According to online statistics, among 100 newly listed companies in 2024 in Mainland China, issuance costs ranged from minimum ¥11.363 million to maximum ¥238 million, with cost ratios from 1.64% to 24.48%. Insta360’s costs fall around the median.
Underwriting fees represent the highest IPO cost component — Insta360 paid ¥155 million/8%, still higher than US rates.
Underwriters earn their fees by finding institutional investors and executing the entire listing process. Underwriting comes in two forms: firm-commitment underwriting and best-efforts underwriting. For example, if crowdfunding ¥1,000 for a Pop Mart figure only raises ¥800: firm-commitment underwriters would cover the ¥200 shortfall; best-efforts underwriters would walk away.
Regardless, 10% fees aren’t cheap. Is there a way to reduce costs? Yes — through direct listing.
Direct listing bypasses underwriters entirely, putting existing shares directly onto stock exchanges for trading.
Direct listing benefits include cost savings (no middleman markup), market-determined pricing (supply and demand, not underwriter pricing), and free trading (no IPO lockup restrictions for original shareholders and employees). Downsides include potentially less investor attention without prestigious underwriter backing, and inability to raise new capital — only suitable for converting private to public companies. Direct listing works best for highly recognizable companies that don’t need capital, like Spotify .

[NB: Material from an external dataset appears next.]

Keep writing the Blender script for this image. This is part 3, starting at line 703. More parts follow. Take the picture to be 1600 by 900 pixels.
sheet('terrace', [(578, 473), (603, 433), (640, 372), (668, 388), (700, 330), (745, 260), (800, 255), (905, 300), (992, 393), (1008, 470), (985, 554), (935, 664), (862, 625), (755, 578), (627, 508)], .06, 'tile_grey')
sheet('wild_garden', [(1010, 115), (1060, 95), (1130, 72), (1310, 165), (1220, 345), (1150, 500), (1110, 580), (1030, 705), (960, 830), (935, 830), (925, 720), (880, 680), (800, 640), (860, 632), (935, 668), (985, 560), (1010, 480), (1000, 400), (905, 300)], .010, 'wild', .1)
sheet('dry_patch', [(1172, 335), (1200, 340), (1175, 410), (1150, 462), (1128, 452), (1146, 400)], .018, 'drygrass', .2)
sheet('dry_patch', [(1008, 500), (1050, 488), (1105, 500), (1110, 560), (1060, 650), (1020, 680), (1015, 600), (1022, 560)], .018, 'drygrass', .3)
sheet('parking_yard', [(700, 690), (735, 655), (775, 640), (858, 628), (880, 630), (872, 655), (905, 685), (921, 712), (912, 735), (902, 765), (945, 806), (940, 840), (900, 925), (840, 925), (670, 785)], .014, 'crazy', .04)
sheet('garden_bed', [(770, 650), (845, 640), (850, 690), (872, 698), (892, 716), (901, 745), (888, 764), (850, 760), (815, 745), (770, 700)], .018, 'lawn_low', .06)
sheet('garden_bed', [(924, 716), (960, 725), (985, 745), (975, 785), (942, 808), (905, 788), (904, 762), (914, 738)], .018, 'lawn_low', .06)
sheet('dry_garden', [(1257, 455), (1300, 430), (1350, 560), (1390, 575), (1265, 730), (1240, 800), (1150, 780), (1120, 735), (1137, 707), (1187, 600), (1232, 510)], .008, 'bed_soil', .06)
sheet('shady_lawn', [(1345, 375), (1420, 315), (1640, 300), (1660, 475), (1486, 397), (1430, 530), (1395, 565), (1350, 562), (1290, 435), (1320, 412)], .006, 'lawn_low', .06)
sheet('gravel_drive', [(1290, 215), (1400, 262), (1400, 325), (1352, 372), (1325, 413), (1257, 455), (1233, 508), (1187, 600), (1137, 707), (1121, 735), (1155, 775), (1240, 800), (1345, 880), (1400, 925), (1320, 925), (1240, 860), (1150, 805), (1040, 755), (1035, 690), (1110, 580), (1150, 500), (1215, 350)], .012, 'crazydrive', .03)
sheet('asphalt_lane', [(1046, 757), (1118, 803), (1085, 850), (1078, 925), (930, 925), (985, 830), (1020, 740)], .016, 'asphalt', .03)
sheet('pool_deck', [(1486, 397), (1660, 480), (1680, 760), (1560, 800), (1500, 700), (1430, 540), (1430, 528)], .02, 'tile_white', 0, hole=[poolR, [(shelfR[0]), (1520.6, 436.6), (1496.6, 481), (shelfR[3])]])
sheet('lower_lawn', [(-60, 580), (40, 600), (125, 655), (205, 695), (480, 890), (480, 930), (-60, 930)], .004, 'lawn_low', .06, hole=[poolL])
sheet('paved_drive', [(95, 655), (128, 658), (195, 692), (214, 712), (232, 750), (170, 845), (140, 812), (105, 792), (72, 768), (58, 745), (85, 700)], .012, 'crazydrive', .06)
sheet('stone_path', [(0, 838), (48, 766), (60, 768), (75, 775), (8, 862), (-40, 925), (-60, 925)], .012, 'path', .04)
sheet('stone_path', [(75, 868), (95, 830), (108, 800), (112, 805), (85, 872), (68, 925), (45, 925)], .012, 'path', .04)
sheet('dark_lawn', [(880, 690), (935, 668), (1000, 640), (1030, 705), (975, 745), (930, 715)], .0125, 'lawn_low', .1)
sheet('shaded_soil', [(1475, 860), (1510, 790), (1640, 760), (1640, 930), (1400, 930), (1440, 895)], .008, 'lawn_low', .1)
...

Conclusion: A Tech Geek’s Capitalization Journey
From the tech nerd who decoded Zhou Hongyi’s phone number to the global leader in panoramic cameras, then to STAR Market entrepreneur, Liu Jingkang and Insta360 have followed a classic “technology-product-capital” triple-jump trajectory.
Insta360’s success isn’t just about one product — it’s a benchmark case for Chinese hardware companies going global. In consumer electronics, Chinese companies often get trapped in price wars, but Insta360 established itself in overseas premium markets through technological differentiation.
Technology can change the world, but only capital can amplify technology’s value.
In this era, even pure tech geeks must learn to dance with capital to truly transform from lab to market, from product to platform.